EU politicians approve crackdown on Internet violence

BRUSSELS (Reuters) - Cyber-bullying and child pornography will be targeted in a 55 million euro (44 million pound) scheme agreed by European Union politicians on Wednesday.

A generic picture of a woman in an office using a computer mouse. REUTERS/Catherine Benson

The European Commission’s “Safer Internet” proposal from 2009 to 2013 aims to improve safety for children surfing the Internet, promote public awareness and create national centres for reporting illegal online content.

European politicians are under increasing pressure to prevent the Internet becoming a haven for crime.

German police said in August they were investigating around 1,000 people suspected of having downloaded child pornography after they discovered a website showing the sexual abuse of two young girls.

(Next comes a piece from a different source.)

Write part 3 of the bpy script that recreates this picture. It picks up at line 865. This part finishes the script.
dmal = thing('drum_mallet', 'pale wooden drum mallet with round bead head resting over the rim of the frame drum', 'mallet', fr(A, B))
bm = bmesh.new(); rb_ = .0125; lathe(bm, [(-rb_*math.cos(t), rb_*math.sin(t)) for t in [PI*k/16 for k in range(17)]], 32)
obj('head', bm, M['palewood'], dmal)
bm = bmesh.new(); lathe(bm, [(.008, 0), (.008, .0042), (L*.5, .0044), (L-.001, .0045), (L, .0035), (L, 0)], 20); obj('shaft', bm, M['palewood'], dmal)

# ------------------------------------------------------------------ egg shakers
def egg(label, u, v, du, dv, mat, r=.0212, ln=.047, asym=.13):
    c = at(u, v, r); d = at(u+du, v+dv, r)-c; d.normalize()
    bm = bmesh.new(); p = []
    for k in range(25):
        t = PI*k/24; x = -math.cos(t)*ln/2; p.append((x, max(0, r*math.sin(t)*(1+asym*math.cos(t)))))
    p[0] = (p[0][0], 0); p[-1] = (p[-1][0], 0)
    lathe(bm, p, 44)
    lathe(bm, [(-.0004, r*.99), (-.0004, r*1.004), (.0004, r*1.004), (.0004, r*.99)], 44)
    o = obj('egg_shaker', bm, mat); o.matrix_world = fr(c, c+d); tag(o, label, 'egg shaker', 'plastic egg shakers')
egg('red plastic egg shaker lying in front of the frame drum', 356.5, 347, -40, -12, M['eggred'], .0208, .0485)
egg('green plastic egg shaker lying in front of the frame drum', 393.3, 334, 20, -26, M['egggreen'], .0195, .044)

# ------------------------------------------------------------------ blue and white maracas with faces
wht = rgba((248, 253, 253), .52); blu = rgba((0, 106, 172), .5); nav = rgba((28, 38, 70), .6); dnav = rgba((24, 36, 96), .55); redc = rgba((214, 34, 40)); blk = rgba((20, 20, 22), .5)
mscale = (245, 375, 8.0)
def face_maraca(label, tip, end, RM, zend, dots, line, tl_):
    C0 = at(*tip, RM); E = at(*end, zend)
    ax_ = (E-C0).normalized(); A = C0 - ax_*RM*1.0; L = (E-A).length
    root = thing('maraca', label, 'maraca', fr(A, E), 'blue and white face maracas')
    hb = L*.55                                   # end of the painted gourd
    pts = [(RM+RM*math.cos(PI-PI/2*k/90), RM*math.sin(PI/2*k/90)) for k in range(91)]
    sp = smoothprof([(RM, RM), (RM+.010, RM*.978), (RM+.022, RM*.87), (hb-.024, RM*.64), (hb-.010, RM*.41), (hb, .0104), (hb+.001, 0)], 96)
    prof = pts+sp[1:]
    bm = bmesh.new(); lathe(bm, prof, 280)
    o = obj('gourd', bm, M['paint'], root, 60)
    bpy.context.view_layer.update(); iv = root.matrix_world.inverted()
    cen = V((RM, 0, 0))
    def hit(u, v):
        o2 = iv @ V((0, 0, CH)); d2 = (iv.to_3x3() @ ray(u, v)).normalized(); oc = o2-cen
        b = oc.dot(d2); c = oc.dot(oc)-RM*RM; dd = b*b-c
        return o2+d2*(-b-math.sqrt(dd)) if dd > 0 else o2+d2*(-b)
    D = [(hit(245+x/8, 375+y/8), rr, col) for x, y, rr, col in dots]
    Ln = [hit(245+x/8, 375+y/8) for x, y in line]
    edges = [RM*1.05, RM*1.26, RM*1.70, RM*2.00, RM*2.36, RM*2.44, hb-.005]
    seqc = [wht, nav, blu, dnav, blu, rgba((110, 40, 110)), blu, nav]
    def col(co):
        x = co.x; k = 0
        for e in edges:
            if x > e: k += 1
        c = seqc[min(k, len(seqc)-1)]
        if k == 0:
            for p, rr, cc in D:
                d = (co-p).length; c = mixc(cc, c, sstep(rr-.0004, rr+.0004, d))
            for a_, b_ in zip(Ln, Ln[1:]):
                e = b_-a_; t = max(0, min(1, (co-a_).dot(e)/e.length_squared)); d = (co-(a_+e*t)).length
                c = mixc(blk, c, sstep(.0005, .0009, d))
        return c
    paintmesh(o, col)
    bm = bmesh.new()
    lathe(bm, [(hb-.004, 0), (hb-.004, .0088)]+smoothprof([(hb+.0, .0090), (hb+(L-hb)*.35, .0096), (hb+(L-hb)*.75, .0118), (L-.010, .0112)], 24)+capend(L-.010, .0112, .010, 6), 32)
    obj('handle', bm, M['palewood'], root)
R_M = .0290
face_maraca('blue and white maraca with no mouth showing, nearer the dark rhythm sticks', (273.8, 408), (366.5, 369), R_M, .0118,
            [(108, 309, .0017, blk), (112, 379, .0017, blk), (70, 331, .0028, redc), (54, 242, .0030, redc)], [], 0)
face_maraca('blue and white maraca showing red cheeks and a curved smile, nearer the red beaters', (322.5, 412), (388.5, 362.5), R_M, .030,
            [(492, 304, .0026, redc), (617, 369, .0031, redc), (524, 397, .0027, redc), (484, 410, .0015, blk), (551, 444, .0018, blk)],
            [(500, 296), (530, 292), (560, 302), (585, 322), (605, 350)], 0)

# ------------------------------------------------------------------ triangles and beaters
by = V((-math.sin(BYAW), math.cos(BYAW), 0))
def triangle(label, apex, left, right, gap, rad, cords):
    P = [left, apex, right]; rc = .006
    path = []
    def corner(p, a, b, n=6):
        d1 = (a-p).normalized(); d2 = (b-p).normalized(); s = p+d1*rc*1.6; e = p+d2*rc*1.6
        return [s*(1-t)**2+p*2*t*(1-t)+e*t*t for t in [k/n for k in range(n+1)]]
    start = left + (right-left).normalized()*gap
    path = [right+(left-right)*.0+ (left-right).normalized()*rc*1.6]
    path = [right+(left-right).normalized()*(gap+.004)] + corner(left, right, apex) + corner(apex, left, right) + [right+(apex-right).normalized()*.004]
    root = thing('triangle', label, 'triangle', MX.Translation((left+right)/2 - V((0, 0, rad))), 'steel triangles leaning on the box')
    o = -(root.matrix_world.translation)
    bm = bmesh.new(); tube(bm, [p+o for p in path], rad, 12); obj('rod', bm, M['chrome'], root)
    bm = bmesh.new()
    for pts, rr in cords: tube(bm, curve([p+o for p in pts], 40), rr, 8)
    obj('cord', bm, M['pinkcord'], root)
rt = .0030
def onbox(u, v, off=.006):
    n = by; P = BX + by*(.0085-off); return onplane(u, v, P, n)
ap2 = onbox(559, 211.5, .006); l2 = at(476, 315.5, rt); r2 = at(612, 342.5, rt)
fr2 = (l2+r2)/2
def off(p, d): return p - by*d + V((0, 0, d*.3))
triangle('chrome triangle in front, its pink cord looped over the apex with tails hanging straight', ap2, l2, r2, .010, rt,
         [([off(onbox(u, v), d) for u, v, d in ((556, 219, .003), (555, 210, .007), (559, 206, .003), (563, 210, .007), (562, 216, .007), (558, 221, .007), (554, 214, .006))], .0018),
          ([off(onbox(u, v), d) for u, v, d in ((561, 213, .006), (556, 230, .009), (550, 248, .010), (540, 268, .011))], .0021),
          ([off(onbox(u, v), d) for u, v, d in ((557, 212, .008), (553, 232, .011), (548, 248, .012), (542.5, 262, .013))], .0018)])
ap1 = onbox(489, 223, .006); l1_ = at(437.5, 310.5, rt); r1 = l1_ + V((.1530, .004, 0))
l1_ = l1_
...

And last month, a game in which players kill school students was pulled from a Finnish children’s gaming site, one week after 10 were gunned down in the country’s worst school shooting.

“The most important part of the programme is to establish a knowledge base by bringing together researchers engaged in child safety online at European level,” said Romanian Conservative Csaba Sogor.

“We foresee contact points and hotlines for reporting online illegal content and abusive conduct.”

Sogor cited a Eurobarometer survey that he said showed 74 percent of children aged 12 to 15 surfed the Internet for at least three hours a day, and nearly all had viewed pornography.

EU politicians backed an amended version of the Commission’s proposal with increased emphasis on some new problems on the World Wide Web, such as harassment and the distribution of violent video clips.

The amended proposals were adopted with 672 votes in favour and nine against, and are expected to be swiftly approved by EU member states.